A vingança serve-se fria
Manuel A. Fernandes
A geografia da pequena cidade de Colorado não poderia ser mais apropriada para o baptismo desta nova selecção de esperanças. Desde o decalque sinuoso das montanhas geladas passando pelo esburacado revestimento, desenhado pelos garimpeiros do século XIX, aquele espaço físico encaixa perfeitamente no espaço figurativo da música dos Aspen. Metamorfose da “larva” Cosmic Vishnu que tanto impacto causou no famigerado youtube, parcela web de um universo onde tudo acontece e se eleva, com a amostra de três capítulos reunidos em “Colossus Mountain”. Um colosso instrumental e indesmentível concebido por, Tiago Pereira e Cristiano Veloso, dois adolescentes na casa dos 16 anos que emularam o sufoco empedernido de uma cidade – Barcelos - bastante diferente da que é hoje. A idade precoce era o estímulo da reacção à apatia, na parábola recorrente da cidade da “pasmaceira”. A vontade de fazer música era do tamanho dos Himalaias. O ponto no mapa era, em tempos, o reflexo do amor-ódio que obrigava não só à fúria terapêutica das guitarras como catalisador para a velocidade da bateria. No silêncio atordoante de uma estratégia para abalar a turba, esta semente brotou os Aspen, consolidação do molde basilar do grupo, incorporando Vítor Pereira, guitarrista convertido ao baixo.

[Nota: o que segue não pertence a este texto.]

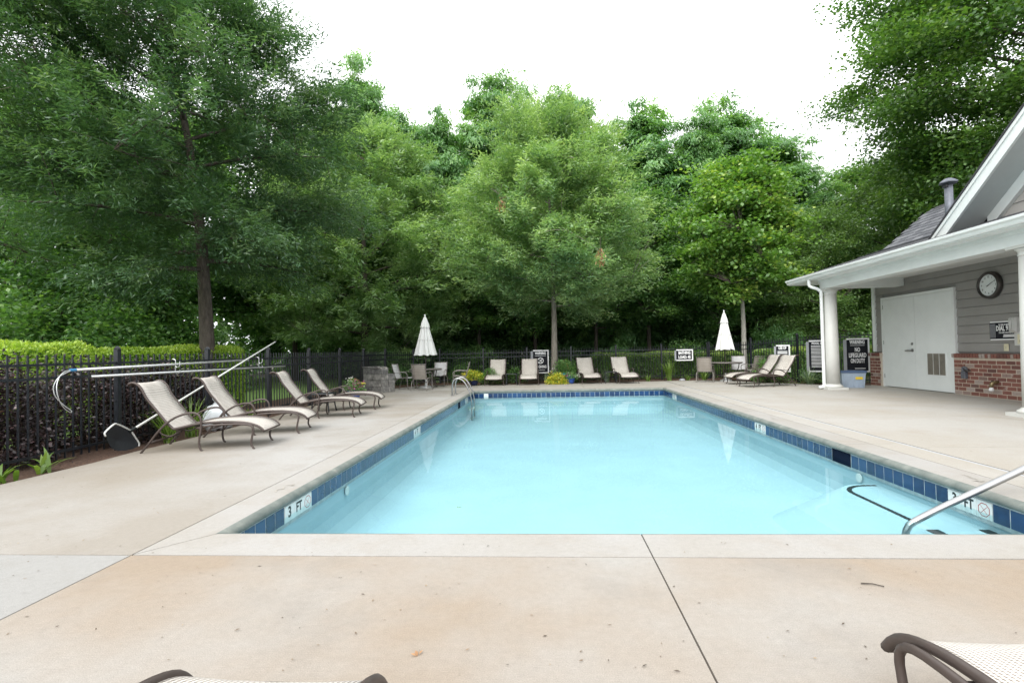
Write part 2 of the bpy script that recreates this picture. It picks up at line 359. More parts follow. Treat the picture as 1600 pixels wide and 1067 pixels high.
def thing(name, label, cat, loc=(0, 0, 0), rz=0, group=None):
    o = bpy.data.objects.new(name, None); o.empty_display_size = .1; link(o)
    o.location = loc; o.rotation_euler.z = rz
    return tag(o, label, cat, group)
CH = {}
def children(o): return [c for c in COL.objects if c.parent == o]
def copy_tree(o, parent=None):
    if o.name not in CH: CH[o.name] = children(o)
    c = o.copy(); COL.objects.link(c)
    if parent is not None: c.parent = parent
    for k in CH[o.name]: copy_tree(k, c)
    return c
def struct(o): o['kind'] = 'structure'; return o
TXTC = {}
def text(s, size, m, parent, mtx, xs=1.0, bold=.0, ext=.001, align='CENTER', fit=None):
    key = (s, size, xs, bold, align, m.name, fit)
    if key not in TXTC:
        c = bpy.data.curves.new('lettering', 'FONT'); c.body = s; c.size = size; c.align_x = align; c.align_y = 'CENTER'
        c.extrude = ext; c.offset = bold; c.resolution_u = 2
        o = bpy.data.objects.new('lettering', c); me = bpy.data.meshes.new_from_object(o)
        xx = [v.co.x for v in me.vertices]; xs = fit/(max(xx)-min(xx)) if fit else xs; me.transform(Matrix.Diagonal((xs, 1, 1, 1))); me.name = 'lettering'; me.materials.clear(); me.materials.append(m)
        bpy.data.objects.remove(o); bpy.data.curves.remove(c); TXTC[key] = me
    o = bpy.data.objects.new('lettering', TXTC[key]); link(o, parent); o.matrix_local = mtx
    return o
def frame(o, right, up):
    r = Vector(right).normalized(); u = Vector(up).normalized(); n = r.cross(u)
    return Matrix(((r.x, u.x, n.x, o[0]), (r.y, u.y, n.y, o[1]), (r.z, u.z, n.z, o[2]), (0, 0, 0, 1)))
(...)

E entretanto, a cidade mudou como uma “borboleta” em mutação que os Cosmic Vishnu geraram. Para trás ficou um culto exíguo de um masterpiece stoner psicadélico com o trono em “Iron Ships on the Silver Sea”. Surgiram os concertos sucessivos, as amostras estonteantes nas redes sociais, o culto renovado… e de repente, a neblina caiu novamente. A noite e os tambores calaram-se e os Aspen bateram em retirada. No caldeirão onde estes jovens druidas cozinhavam substâncias alucinogénicas, resultou o primeiro trabalho da banda, um e.p. de 5 temas, perfilhado “Winds of Revenge”, pela editora portuense “Lovers & Lollypops”. Os graves do baixo cerraram os dentes, a exploração sonora de envolvência post rock deu a mão à densidade doom que exorcizou este sétimo selo. Os rufos regressaram no prelúdio “Arashi”, carne para canhão para o que vem a seguir. “Autopsy Headcrush” é exactamente isso, uma fractura craniana exposta de consequências trágicas entre uns Red Sparowes e uns Suma que precede a cavalgada do tema-título que apraz dizer é simples: Matt Pike e os seus High on Fire. A firmeza, a consistência, o sludge. Um cântico de guerra espartano.”Like Crows they Drop” joga novamente com aquela ambiguidade post rock vs doom. Aço fundido pelos mestres Russian Circles e Capricorns. Quem com ferros morre com ferros mata. A marcha fúnebre que encerra o álbum é majestosa. Uma sinfonia infernal de corte à princesa das trevas, “Owing to Lilith” é a quinta faixa do “Worshipping Doom” dos Bongripper. Concubina preferida de Lúcifer e esposa de Samael, os Aspen entoam aqui o lento pesar do coito ocultista pela mitologia biblíca. A mais antiga história do planeta.
A máquina de guerra está devidamente oleada. Já Barcelos, que nem de grandes montanhas se confere, implode mais vez com este movimento tectónico, chamado Aspen. “Winds of Revenge” é um prato que se serve frio.